SAN ANTONIO — Members of the First Baptist Church of Sutherland Springs have voted 69-35 to tear down their old church building.
It’s the site where a gunman killed 26 people and wounded almost two dozen more in 2017, but Roxanne Wellman-Steier remembers the sanctuary as so much more.
A small wooden structure sits on Wellman-Steier’s coffee table. During his time as pastor of the First Baptist Church of Sutherland Springs her father, Reverend Kenneth Wellman, created several of these miniature churches from the remains of the neighboring Spanish Assembly of God.
“He built larger ones, he sold them, he sold them, he gave a lot away, but mostly he sold them as resurrected Texas churches.” Wellman-Steier said. “Through this, the Spanish Assembly of God Church lives on.”
Living on is her wish for the old First Baptist Church of Sutherland Springs building. No longer a member of the church, she says she was devastated to learn the congregation voted to demolish it.

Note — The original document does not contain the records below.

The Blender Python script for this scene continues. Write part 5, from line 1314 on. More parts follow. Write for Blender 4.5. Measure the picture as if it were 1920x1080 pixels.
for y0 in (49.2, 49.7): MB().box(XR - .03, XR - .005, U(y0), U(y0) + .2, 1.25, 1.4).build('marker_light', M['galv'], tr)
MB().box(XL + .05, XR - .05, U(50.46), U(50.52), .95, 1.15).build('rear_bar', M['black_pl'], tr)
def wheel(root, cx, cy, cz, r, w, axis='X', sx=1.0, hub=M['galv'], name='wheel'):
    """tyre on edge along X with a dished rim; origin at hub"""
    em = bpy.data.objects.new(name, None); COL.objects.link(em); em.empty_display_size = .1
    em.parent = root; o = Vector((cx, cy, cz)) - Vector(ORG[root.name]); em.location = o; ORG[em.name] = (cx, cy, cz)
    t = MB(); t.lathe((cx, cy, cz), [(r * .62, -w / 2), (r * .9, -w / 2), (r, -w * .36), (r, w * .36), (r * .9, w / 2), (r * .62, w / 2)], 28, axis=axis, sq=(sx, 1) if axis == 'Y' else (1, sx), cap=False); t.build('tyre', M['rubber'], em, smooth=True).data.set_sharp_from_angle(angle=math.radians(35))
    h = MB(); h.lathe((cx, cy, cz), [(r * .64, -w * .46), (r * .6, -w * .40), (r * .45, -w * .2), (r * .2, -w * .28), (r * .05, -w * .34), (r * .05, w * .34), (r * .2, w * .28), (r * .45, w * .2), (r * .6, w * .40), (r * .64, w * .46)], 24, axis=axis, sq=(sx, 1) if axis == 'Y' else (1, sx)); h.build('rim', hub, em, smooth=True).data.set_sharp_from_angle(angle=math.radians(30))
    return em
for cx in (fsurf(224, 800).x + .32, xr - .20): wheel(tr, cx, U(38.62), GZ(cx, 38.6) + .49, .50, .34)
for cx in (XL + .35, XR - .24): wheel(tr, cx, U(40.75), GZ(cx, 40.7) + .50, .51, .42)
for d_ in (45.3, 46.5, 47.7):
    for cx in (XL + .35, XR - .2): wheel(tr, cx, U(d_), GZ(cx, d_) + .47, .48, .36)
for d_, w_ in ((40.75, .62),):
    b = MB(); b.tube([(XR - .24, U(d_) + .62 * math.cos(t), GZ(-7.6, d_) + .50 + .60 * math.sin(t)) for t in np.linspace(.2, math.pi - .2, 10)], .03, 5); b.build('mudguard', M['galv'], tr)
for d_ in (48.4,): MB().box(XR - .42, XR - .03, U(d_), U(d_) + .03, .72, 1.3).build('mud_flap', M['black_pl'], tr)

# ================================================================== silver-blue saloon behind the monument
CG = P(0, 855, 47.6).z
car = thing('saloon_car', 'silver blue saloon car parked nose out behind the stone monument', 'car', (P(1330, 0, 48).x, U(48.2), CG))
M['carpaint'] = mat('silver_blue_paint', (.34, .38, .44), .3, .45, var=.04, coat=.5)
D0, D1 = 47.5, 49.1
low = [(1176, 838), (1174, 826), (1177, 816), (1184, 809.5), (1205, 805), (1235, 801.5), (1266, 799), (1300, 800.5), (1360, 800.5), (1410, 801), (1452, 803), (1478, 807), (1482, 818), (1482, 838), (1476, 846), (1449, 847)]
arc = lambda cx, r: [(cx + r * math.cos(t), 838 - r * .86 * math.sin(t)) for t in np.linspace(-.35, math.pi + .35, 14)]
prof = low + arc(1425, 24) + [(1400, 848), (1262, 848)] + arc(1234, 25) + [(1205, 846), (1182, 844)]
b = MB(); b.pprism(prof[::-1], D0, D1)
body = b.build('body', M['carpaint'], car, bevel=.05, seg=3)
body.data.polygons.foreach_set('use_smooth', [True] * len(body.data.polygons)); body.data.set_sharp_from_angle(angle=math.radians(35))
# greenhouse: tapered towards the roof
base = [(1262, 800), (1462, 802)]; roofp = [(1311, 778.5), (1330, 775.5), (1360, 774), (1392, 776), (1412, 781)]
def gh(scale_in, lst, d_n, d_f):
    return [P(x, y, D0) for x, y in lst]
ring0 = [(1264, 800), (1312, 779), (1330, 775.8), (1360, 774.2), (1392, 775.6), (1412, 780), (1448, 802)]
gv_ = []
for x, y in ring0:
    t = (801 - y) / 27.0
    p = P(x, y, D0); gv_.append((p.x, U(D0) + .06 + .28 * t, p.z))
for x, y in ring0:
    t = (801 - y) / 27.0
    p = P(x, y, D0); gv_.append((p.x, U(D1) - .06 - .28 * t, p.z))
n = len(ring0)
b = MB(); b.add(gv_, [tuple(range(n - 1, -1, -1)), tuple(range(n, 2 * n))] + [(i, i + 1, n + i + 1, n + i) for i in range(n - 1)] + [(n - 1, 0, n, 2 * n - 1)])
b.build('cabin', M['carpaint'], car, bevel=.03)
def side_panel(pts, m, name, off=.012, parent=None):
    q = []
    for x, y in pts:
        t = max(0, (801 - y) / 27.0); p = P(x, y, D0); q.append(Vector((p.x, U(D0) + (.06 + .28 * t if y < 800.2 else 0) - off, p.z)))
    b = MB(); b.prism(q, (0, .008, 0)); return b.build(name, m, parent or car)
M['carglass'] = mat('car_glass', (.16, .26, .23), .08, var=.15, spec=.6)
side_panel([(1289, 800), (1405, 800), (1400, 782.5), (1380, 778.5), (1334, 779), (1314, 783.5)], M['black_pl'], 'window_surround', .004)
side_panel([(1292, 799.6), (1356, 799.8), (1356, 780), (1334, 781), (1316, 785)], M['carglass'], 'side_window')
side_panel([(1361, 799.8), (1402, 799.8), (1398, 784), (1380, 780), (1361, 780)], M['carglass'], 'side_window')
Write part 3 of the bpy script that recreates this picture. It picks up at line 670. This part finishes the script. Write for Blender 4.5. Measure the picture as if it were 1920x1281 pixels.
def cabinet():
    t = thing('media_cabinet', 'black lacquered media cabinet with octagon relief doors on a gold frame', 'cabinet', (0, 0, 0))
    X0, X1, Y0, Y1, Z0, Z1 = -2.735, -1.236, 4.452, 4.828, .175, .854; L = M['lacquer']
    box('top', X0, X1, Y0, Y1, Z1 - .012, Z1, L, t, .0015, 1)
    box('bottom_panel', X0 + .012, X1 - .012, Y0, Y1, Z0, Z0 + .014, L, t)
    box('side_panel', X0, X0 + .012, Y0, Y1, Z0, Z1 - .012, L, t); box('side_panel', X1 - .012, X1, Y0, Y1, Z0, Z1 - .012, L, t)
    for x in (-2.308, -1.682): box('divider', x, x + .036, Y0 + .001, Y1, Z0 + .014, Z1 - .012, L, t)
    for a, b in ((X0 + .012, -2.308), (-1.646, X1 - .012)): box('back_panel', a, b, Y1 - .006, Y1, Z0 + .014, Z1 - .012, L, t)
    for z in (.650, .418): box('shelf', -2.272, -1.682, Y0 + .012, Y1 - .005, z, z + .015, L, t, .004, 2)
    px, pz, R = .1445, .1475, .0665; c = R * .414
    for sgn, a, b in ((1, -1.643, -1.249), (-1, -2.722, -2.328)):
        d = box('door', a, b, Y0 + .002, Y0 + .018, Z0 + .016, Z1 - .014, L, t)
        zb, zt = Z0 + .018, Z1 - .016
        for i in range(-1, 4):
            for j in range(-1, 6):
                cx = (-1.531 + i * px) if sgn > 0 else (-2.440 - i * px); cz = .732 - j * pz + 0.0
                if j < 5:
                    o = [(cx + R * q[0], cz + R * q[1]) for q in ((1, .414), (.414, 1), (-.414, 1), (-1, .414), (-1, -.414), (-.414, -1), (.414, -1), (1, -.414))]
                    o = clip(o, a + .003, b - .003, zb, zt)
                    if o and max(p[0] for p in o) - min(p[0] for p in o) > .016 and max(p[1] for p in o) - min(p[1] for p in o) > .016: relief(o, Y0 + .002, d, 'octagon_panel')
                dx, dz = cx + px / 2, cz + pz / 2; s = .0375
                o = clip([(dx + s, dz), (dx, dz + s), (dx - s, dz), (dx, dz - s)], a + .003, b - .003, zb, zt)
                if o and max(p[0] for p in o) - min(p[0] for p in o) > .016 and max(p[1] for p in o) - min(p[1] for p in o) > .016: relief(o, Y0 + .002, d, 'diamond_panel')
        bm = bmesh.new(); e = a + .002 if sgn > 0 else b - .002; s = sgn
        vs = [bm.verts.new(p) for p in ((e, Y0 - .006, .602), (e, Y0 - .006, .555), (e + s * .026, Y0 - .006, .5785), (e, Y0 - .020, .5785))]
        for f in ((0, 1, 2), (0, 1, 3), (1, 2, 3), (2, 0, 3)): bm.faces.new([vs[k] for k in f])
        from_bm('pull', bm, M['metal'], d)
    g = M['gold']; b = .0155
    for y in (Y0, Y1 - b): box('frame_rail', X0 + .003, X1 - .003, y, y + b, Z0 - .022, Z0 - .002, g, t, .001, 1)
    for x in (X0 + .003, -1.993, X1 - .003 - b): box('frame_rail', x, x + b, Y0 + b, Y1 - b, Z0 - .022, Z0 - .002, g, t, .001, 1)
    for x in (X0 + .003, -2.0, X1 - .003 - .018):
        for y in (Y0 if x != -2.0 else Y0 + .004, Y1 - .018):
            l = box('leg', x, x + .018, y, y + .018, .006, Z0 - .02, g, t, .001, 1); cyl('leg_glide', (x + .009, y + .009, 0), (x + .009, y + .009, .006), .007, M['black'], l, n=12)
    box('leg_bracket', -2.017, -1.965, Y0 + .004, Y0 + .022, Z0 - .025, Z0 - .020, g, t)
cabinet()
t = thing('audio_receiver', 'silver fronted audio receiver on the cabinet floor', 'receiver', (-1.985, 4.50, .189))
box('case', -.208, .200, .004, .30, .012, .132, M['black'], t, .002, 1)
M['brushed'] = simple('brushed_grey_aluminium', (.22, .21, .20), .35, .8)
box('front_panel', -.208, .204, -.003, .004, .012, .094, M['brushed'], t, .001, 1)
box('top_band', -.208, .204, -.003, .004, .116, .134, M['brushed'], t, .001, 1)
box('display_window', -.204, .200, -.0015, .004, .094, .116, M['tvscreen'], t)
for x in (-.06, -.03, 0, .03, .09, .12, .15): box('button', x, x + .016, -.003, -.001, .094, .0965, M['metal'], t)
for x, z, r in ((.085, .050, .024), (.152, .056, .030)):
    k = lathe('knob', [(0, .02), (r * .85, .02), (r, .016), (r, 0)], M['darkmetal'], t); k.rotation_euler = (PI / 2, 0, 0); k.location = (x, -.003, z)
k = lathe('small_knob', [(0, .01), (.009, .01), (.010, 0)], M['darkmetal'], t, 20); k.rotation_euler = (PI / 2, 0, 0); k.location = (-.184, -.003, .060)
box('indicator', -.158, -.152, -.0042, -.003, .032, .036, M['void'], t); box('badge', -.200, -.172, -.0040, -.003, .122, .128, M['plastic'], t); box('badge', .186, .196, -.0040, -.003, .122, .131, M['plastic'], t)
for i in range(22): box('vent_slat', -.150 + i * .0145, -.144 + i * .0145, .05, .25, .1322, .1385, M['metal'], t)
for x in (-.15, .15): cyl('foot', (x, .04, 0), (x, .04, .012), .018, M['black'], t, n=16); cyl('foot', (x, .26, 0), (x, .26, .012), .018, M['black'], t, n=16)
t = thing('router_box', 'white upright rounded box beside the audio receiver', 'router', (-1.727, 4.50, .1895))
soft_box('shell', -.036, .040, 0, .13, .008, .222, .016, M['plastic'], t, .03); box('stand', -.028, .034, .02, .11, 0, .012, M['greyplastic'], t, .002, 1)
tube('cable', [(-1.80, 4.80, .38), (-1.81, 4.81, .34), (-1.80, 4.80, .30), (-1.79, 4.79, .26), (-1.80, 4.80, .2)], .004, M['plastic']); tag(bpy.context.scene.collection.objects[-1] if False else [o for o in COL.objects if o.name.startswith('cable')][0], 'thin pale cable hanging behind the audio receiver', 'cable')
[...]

“Most of those people are new and they’re good people, Brother Frank Pomeroy is very good at growing a church and loving the people,” she said. “But the people who were there when I went there, most of them are in the cemetery now… They’re not there to say anything about what it was like and all the goodness that was in the church.”
Around the world the structure has become associated with images of violence and death, but for Roxanne it conjures up names like Cowan, Baker and McNutt.
“Mrs. McNutt basically plunked on the piano, she was very good at her plunking, and Coleman led the singing,” she said. “And I would give most anything to have one Sunday night service with those two and the rest of the congregation of the First Baptist Church of Sutherland Springs back in my day.”
When thinking about the fate of the church, she says another famous Texas structure comes to mind.
“I can’t imagine what San Antonio would be like had the demolished the Alamo because something dreadful took place there,” she said.
Roxanne describes the church, built in the 1940’s, as the taproot that the community of Sutherland Springs grew out of. She acknowledges that it is the property of the church, but feels the whole community has a stake in it.
“It is a piece of the community. And the community, not all of them being members of that church, the community actually didn’t have any say on it,” she said.